A cozy cashmere scarf, finished with hand-knotted fringes.
Fujiwara's capsule collection with the Italian luxury brand is designed to be unisex. Case in point: this flared, above-the-knee skirt that can be worn by any gender.
This reversible jacket perhaps best represents the meeting of two worlds in this collaboration. On one side, a Tasmanian wool jacket cut in a classic three-button single-breasted blazer; and on the other, a nylon military-inspired bomber jacket with a wool collar.
Press notes mention that this collaboration combines function with soft, cosy fabrics. A good example are these cashmere socks, which feature the reinterpreted Loro Piana logo on the back.
One of the key styles in this capsule, this cross between a hoodie and bomber jacket is cut from cashmere and features wide cuffs that can be turned back, as well as actual shoelaces for drawstrings.

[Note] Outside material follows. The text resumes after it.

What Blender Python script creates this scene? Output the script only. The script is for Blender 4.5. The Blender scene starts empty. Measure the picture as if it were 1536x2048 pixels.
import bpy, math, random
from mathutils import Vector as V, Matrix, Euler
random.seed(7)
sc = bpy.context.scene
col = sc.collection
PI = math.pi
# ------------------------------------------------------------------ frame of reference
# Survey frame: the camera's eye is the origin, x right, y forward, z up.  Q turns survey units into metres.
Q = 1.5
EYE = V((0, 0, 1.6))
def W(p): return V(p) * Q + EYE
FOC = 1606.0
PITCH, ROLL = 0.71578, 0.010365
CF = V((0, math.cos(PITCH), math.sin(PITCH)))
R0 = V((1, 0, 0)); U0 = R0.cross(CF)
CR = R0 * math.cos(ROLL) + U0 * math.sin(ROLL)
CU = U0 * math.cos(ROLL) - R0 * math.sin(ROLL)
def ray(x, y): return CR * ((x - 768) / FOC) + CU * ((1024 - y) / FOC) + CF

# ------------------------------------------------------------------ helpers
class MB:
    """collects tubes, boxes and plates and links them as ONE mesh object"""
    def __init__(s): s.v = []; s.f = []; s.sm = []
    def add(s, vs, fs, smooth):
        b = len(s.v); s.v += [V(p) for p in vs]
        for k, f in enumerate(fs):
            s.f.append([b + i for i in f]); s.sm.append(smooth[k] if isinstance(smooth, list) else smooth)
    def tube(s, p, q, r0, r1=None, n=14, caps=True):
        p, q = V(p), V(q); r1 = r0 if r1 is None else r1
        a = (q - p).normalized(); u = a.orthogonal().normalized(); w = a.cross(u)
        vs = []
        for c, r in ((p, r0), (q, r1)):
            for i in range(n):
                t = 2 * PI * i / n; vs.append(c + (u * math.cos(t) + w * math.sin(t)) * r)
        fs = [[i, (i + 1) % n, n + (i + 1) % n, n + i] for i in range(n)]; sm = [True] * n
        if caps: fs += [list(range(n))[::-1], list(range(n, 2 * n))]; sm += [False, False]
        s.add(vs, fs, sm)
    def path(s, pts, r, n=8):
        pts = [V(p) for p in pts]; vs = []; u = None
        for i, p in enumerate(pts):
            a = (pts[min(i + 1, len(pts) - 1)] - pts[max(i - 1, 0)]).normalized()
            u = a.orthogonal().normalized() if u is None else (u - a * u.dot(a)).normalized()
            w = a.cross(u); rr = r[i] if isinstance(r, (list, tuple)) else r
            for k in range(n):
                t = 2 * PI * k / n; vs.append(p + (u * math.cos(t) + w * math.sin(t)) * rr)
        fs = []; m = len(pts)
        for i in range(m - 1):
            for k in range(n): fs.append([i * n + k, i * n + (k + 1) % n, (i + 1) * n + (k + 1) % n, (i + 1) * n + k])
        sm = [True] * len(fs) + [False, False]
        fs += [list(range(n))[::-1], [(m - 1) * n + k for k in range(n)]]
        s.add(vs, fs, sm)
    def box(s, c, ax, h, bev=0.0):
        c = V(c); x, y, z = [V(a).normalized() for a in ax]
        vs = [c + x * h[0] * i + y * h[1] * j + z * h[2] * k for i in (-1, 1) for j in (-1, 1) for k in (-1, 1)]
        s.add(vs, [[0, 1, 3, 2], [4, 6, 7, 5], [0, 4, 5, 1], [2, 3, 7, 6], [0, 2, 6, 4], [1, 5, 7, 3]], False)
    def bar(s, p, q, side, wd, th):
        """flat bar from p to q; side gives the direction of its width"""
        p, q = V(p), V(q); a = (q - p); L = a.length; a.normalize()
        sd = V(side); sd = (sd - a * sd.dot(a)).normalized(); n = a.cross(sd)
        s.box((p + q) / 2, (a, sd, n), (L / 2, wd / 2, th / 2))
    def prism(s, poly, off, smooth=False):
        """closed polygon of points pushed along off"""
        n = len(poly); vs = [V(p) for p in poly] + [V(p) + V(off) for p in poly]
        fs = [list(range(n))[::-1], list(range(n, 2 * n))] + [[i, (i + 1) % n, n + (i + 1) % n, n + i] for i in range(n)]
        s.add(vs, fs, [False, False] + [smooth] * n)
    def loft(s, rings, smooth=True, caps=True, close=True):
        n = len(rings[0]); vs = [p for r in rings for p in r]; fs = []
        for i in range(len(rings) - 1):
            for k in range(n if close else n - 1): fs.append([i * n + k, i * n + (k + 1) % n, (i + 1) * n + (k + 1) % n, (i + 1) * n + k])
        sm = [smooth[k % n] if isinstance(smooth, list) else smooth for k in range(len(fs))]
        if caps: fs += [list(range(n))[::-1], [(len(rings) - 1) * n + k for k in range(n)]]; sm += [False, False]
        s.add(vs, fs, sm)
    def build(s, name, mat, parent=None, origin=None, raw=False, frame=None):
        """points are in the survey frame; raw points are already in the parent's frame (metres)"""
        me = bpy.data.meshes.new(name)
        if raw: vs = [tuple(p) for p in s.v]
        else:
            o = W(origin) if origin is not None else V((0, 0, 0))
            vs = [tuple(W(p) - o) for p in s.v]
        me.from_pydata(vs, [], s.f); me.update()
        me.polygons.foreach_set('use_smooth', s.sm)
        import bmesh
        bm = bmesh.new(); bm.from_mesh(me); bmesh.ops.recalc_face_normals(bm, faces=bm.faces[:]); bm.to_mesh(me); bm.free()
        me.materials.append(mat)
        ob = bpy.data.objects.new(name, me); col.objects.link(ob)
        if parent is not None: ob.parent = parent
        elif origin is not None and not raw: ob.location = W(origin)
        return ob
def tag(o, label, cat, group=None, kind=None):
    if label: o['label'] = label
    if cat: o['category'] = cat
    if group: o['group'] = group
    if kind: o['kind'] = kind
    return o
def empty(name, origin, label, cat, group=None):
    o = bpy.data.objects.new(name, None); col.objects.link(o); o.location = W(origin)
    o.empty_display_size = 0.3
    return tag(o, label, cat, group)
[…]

The goat on this T-shirt is the Capra hircus, which as the source of cashmere represents both Loro Piana's artisan approach and its commitment to preserving these animals and their habitats. The print is off-set with gold lamé and a large rendering of the grafitti-style logo created by Fujiwara on the back.
Same as the above, except this time the animal is the vicuna goat from which the very rare and precious wool of the same name is obtained.
A simple ribbed knit beanie, this features the distinctive new "LORO P" logo created in collaboration with Fujiwara for this collection.